Call for Papers: CIHLIE: Coloquio Internacional sobre la Historia de los Lenguajes Iberorrománicos de Especialidad, Alcalá de Henares, Spain, October 19-20th 2017

An international conference on the history of Ibero-Romance languages will be held from the 19th to the 20th of October 2017 in Alcalá de Henares, Spain. “Coloquio Internacional sobre la Historia de los Lenguajes Iberorrománicos de Especialidad” or CIHLIE provides a scientific platform for researchers working within the areas of Discourse Analysis, Historical Linguistics, Text/Corpus Linguistics, and Lexicography. The languages of scientific interest at this conference are Aragonese; Catalan-Valencian-Balear; Galician; Leonese; Occitan; Portuguese; Spanish.
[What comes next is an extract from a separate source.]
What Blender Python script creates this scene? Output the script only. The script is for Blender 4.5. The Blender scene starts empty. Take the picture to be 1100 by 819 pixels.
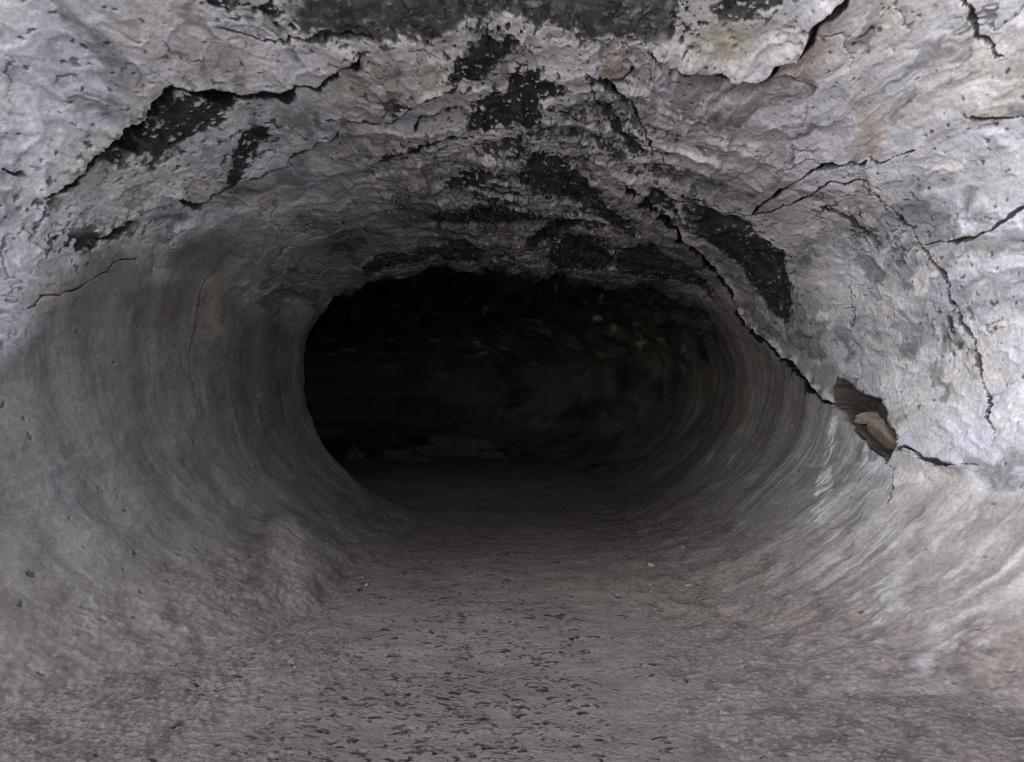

The call for abstracts ends on the 30th of April 2017. More on this event, including submission requirements, can be found at the CIHILE website.
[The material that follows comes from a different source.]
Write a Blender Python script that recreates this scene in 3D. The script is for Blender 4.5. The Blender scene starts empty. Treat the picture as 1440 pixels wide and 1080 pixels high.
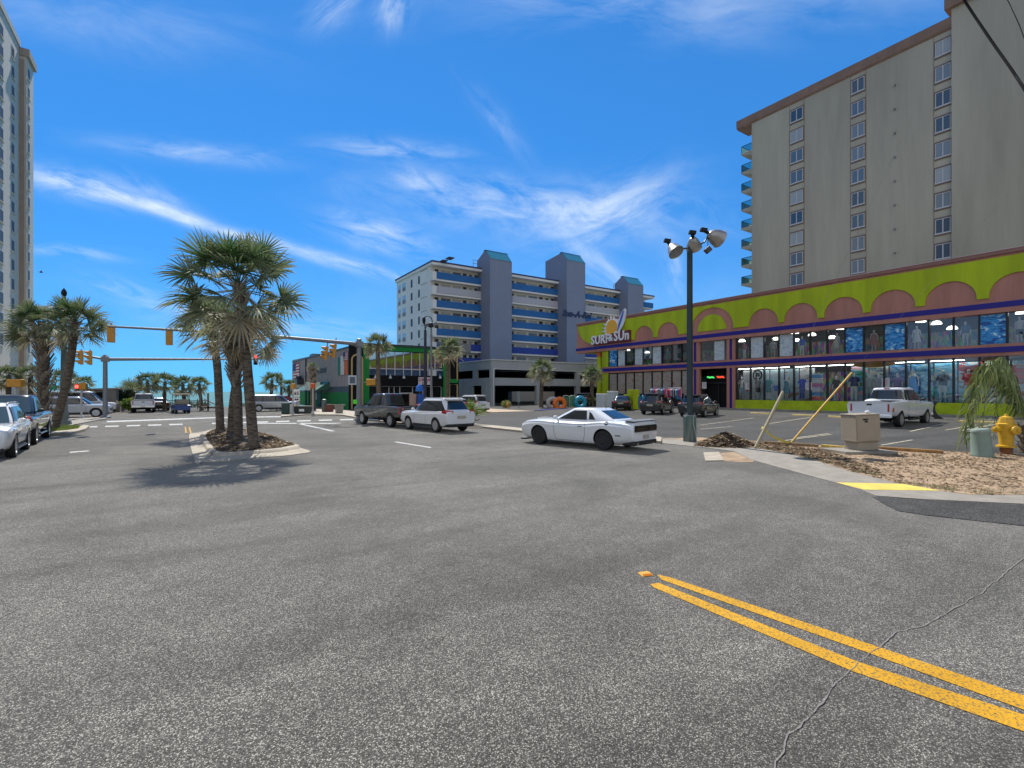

The specific objectives of the Colloquium will be:

  • Describe the dialogue as a way of transmitting knowledge between disciplines and subdisciplines, traditions and schools, scientists and lay people from a diachronic and synchronic perspective
  • To discover, describe and investigate the dialogical genres that functioned as reference texts and determine the importance of these genres for the development of specialty languages
  • Encourage diachronic research as an instrument for discovering and describing forms of oral imprinting related to the transmission of knowledge and the implantation of models and traditions of scientific exposition based on dialogue
  • To investigate the history of the reception of certain theoretical treatises, of the specialized languages, the discursive traditions and textual models linked to them both by the scientists of the same language and culture as by the scientific community of other languages ​​and cultures
  • Promote interest in specialized translation, as well as the problems that translators have encountered throughout the history of this activity and in the translation of texts of specialty of the past.
  • To inquire into the paths taken by texts, models and terms – for example through translation, adaptation, etc. – and how they were adapted or modified when discussing specialized languages ​​in other languages ​​or in other scientific fields.